Event summary combining transcript, slides, and related documents.

Logotype for US Energy Corp

Q1 2026 earnings summary

7 May, 2026

Executive summary

  • Achieved final investment decision and executed EPC contract for Big Sky Carbon Hub Phase I, targeting helium and CO2 production, with construction underway and commercial operations expected in Q1 2027.

  • Signed a five-year, 100% take-or-pay helium offtake agreement with an investment-grade counterparty, securing up to 14.4 MMcf annually at fixed pricing with escalation clauses.

  • Transitioned from legacy oil & gas to an integrated industrial gas, energy, and carbon management platform anchored by the Big Sky Carbon Hub.

  • Completed Phase I capital stack, including an underwritten equity offering and expanded credit facility, and suspended the equity line of credit.

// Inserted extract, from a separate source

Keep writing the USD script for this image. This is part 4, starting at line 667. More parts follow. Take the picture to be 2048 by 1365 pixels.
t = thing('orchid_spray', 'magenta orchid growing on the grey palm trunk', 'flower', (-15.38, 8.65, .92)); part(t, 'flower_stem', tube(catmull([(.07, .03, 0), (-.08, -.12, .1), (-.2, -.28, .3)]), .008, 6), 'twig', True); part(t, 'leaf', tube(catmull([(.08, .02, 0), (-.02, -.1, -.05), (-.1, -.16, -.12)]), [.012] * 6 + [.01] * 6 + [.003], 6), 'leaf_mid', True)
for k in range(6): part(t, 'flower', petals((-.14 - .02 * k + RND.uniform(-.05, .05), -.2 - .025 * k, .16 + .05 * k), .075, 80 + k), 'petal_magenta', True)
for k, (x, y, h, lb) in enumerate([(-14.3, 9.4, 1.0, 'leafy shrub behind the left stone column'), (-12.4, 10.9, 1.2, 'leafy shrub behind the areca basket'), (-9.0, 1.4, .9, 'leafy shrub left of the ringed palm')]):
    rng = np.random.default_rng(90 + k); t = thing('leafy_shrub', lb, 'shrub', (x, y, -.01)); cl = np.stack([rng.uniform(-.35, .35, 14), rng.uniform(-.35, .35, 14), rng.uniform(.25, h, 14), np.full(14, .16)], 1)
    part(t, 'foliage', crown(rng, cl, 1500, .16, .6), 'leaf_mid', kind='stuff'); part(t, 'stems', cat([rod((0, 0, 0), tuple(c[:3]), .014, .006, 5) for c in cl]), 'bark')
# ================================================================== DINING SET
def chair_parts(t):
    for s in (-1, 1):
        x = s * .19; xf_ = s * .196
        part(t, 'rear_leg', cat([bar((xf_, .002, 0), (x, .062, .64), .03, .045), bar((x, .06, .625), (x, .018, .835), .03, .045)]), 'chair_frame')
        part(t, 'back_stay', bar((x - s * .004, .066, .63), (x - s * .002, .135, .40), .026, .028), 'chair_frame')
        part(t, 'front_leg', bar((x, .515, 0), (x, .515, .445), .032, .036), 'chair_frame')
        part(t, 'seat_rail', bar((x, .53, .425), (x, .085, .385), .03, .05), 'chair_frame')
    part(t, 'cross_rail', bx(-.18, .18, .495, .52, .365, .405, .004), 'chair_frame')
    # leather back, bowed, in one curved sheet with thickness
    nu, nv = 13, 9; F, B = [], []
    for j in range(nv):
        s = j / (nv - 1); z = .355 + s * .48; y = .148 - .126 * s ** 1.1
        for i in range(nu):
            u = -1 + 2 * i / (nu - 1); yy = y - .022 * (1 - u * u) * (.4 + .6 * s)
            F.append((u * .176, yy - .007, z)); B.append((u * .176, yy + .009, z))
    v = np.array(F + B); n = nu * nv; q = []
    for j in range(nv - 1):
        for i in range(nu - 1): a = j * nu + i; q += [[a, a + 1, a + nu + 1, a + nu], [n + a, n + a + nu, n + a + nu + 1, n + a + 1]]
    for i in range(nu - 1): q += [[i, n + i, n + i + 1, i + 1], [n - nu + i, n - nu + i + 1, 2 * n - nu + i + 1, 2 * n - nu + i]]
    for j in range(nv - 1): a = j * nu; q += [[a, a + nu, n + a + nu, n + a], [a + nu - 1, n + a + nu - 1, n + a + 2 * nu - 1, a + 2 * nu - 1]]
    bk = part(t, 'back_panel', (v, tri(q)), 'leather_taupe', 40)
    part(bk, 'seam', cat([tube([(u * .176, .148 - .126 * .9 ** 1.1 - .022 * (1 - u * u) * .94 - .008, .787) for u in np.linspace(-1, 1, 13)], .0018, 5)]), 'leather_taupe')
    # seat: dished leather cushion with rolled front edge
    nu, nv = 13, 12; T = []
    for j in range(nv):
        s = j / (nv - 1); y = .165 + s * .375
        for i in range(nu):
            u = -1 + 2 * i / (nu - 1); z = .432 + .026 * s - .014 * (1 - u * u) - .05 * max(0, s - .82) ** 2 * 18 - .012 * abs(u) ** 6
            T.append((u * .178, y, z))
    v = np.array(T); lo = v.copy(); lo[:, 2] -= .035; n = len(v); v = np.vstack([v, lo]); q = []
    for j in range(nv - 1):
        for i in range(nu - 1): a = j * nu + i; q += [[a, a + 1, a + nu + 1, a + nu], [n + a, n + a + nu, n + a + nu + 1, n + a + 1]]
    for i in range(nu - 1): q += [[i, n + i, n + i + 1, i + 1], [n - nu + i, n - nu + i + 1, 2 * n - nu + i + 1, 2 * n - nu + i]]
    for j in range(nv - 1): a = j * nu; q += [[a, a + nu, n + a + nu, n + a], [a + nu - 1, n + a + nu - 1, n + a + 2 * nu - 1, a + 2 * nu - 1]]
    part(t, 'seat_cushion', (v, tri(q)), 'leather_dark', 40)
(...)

  • Field development remains on schedule, with drilling and completions finished and infrastructure installation planned for summer 2026.

Financial highlights

  • Q1 2026 revenue was $1.6 million, down 27% year-over-year, primarily due to strategic divestitures and natural production declines.

  • Net loss for Q1 2026 was $3.2 million, or $(0.08) per diluted share; adjusted EBITDA was $(2.1) million.

  • Lease operating expenses fell 44% to $0.9 million, with per-BOE costs down 23% to $26.54.

  • Cash and equivalents increased to $10.5 million as of March 31, 2026, with total liquidity of $27.9 million including $17.5 million undrawn credit facility.

  • Phase I capital stack completed with an equity offering and expanded senior secured credit facility; borrowing base doubled to $20 million.

Outlook and guidance

  • Construction of Big Sky Carbon Hub Phase I is underway, with first revenue expected in Q1 2027.

  • MRV approvals expected summer 2026, enabling access to $130 million in Section 45Q tax credits over 12 years.

  • Capital program for 2026 targets $28–$32 million, focused on Big Sky project construction and infrastructure.

  • Sufficient liquidity is expected to fund Phase I through commercial operations without reliance on public equity markets.

  • Phase II expansion planned, leveraging existing infrastructure for lower incremental CapEx and improved project economics.